Ismaïla Madior Fall a raison de soutenir que le Conseil constitutionnel a eu à rendre des décisions sans être au complet. Mais c’était plus dans des cas d’empêchements temporaires que définitifs d’un nombre aussi important de ses membres. Même si le quorum est atteint. Le Quotidien a fouillé dans les décisions des «Sages» qui se sont succédé.Par Hamath KANE –
«Pour qui connaît l’histoire du Conseil constitutionnel, il est arrivé des dizaines de fois que le Conseil constitutionnel, quand il était composé de 5 membres, statue à 3.» Soumises à la Var, ces affirmations de Ismaïla Madior au Grand jury de la Rfm du 25 juillet 2021 ne peuvent lui valoir de carton rouge. Bizarrement, l’on ne sait pas si c’est une erreur sur le site du Conseil constitutionnel, mais même deux membres ont rendu la Décision n°16-E-2012 du 4 février 2012 qui fait suite à une requête du candidat Macky Sall tendant à contester la couleur choisie par Cheikh Tidiane Gadio pour l’impression de ses bulletins de vote.
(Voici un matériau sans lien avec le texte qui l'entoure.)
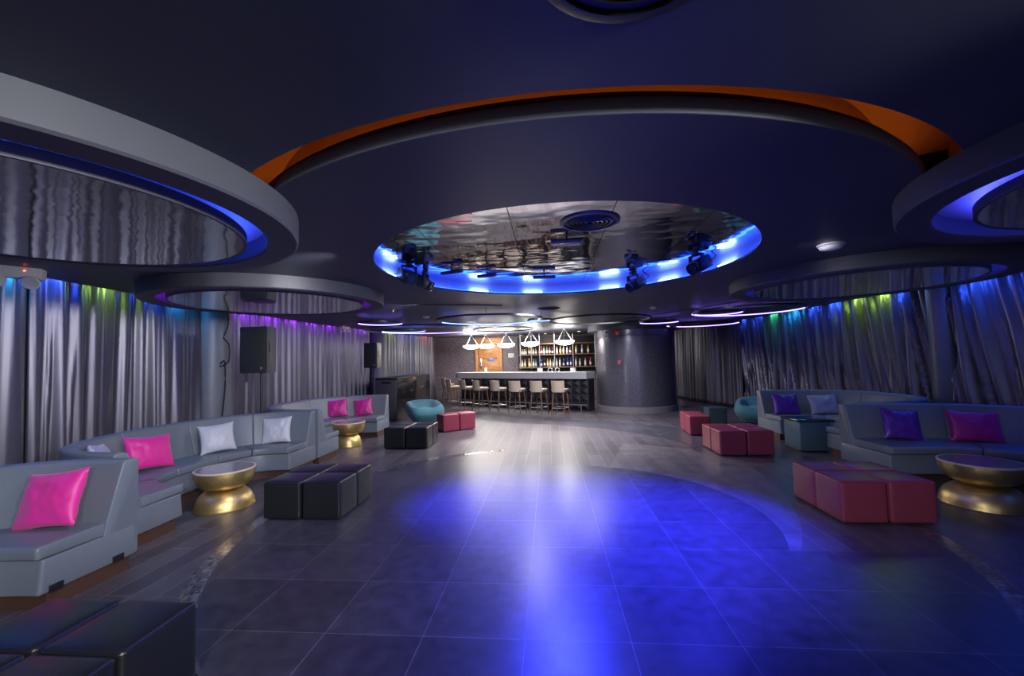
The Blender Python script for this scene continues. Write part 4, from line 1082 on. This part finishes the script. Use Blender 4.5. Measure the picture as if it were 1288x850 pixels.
# unseen white fill lamps added to brighten the booths, poufs, floor and bar
for x, y, tx, ty, tz, e, an in [(1.6, -1.2, -4.4, 3.8, 1.3, 640, 62), (2.4, 0.2, -4.6, 5.2, 1.0, 380, 50), (-1.6, -1.2, 3.05, 5.2, 0.0, 420, 24), (-0.4, -1.4, -2.2, 2.4, 0.0, 200, 66)]:
    spot('fill_spot', (x, y, 2.55), (tx, ty, tz), e, (.93, .94, 1), R(an), 0.9, 0.15)
for x, y, e in [(-0.3, 8.0, 80), (0.9, 9.6, 100), (-1.6, 10.2, 50)]:
    area('fill_light', (x, y, 2.58), e, (.97, .95, 1), 0.25, 0.25, target=(x-0.2, y+0.6, 0), spread=R(160))
for x, y, tx, ty, e in [(-1.9, 3.6, -4.6, 4.6, 90), (-2.2, 7.0, -5.2, 8.2, 65), (-2.2, 10.0, -5.4, 11.0, 30), (2.3, 4.0, 5.3, 5.0, 8), (2.4, 7.3, 5.3, 8.3, 8)]:
    spot('fill_spot', (x, y, 2.56), (tx, ty, 0.9), e, (.95, .92, 1), R(105), 0.9, 0.12)
for x, y, e in [(-2.2, 16.6, 14), (0.2, 16.2, 26)]:
    area('bar_downlight', (x, y, 2.56), e, (1, .88, .78), 0.5, 0.5, target=(x, y+0.3, 0))

# back end left open so the world adds soft fill from behind the camera
w = bpy.data.worlds.new('fill_world'); scene.world = w; w.use_nodes = True
bg = w.node_tree.nodes['Background']; bg.inputs['Color'].default_value = (.60, .68, 1.0, 1); bg.inputs['Strength'].default_value = 0.58

# ------------------------------------------------------------------ camera
cam = bpy.data.cameras.new('camera'); co = bpy.data.objects.new('camera', cam); COL.objects.link(co); scene.camera = co
cam.sensor_fit = 'HORIZONTAL'; cam.sensor_width = 36; cam.lens = 532/1288*36; cam.clip_start = 0.05
PITCH, YAW, ROLL = .0524, -.0852, -.0248
cp, sp, cy, sy = math.cos(PITCH), math.sin(PITCH), math.cos(YAW), math.sin(YAW)
fw = Vector((sy*cp, cy*cp, sp)); rt = Vector((cy, -sy, 0)); uv = rt.cross(fw)
r_ = rt*math.cos(ROLL)+uv*math.sin(ROLL); u_ = -rt*math.sin(ROLL)+uv*math.cos(ROLL)
mw = Matrix((r_, u_, -fw)).transposed().to_4x4(); mw.translation = (0, 0, 1.605); co.matrix_world = mw

vs = scene.view_settings; vs.view_transform = 'Standard'; vs.look = 'None'; vs.exposure = 0.62; vs.gamma = 1; vs.use_curve_mapping = False
cyc = scene.cycles; cyc.use_denoising = True; cyc.max_bounces = 8; cyc.diffuse_bounces = 3; cyc.glossy_bounces = 4; cyc.sample_clamp_indirect = 6; cyc.caustics_reflective = False; cyc.caustics_refractive = False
Même si le requérant a fini par se désister, l’on a eu droit à la fameuse formule : «Délibéré par le Conseil constitutionnel dans sa séance du 4 février 2012, où siégeaient Messieurs Cheikh Tidiane Diakhaté, Président, et Isaac Yankhoba Ndiaye.» Pourtant les autres, Siricondy Diallo, Chimère Malick Diouf et Mohamed Sonko, étaient bien membres. Et il est vrai, comme le soutient le constitutionnaliste et ministre d’Etat, qu’«il est fréquent que le conseil ne réunisse pas la totalité de ses membres». Comme d’ailleurs dans la Décision n°1-2005 du 7 septembre 2005 lorsqu’il a été saisi par le Président Wade «pour avis sur le projet de loi modifiant l’article 60 de la Constitution et le projet de loi ordinaire repoussant la date des élections législatives au jour du premier tour du scrutin de l’élection présidentielle de 2007». 3 membres, Madame Mireille Ndiaye, présidente, Messieurs, Mamadou Sy et Mamadou Kikou Ndiaye, ont délibéré et se sont déclarés incompétents «pour répondre en l’espèce à la demande d’avis du président de la République». Abdou Lath Diouf et Babacar Kanté étaient déjà en service. Même quorum pour la Décision n°4-2002 du 5 novembre 2002 traitant de la saisine du Conseil par Youssoupha Ndiaye, son président, d’une «demande d’avis conforme tendant à mettre fin à ses fonctions de membre du Conseil constitutionnel». Avaient siégé en plus de Youssoupha Ndiaye lui-même, Abdou Lath Diouf et Mamadou Sy. Me Mamadou Lô ayant fini son mandat en juin 2002 et Abdoul Aziz Ba aussi ayant mis fin à ses fonctions à sa demande en janvier de la même année.
Un cas inédit
C’est dire donc que les exemples pour lesquels la haute juridiction ne s’est pas réunie dans sa totalité foisonnent. Mais ils ne peuvent être pertinents d’ailleurs que s’ils étaient similaires à celui que vit aujourd’hui le Conseil constitutionnel présidé par Pape Oumar Sakho : trois membres indisponibles, mais pas temporairement sur la base de l’article 23 de la loi organique n°2016-23 du 14 juillet 2016. Ismaïla Madior Fall l’a d’ailleurs admis : «Il manque donc 3 membres qui doivent normalement siéger sauf s’ils ont un empêchement temporaire, en l’occurrence il s’agit d’un empêchement définitif.» De toutes les façons, le vin est tiré et l’opposition va devoir le boire, les décisions du Conseil constitutionnel n’étant susceptibles d’aucun recours. C’est une décision qui entre aussi dans l’histoire par son caractère inédit.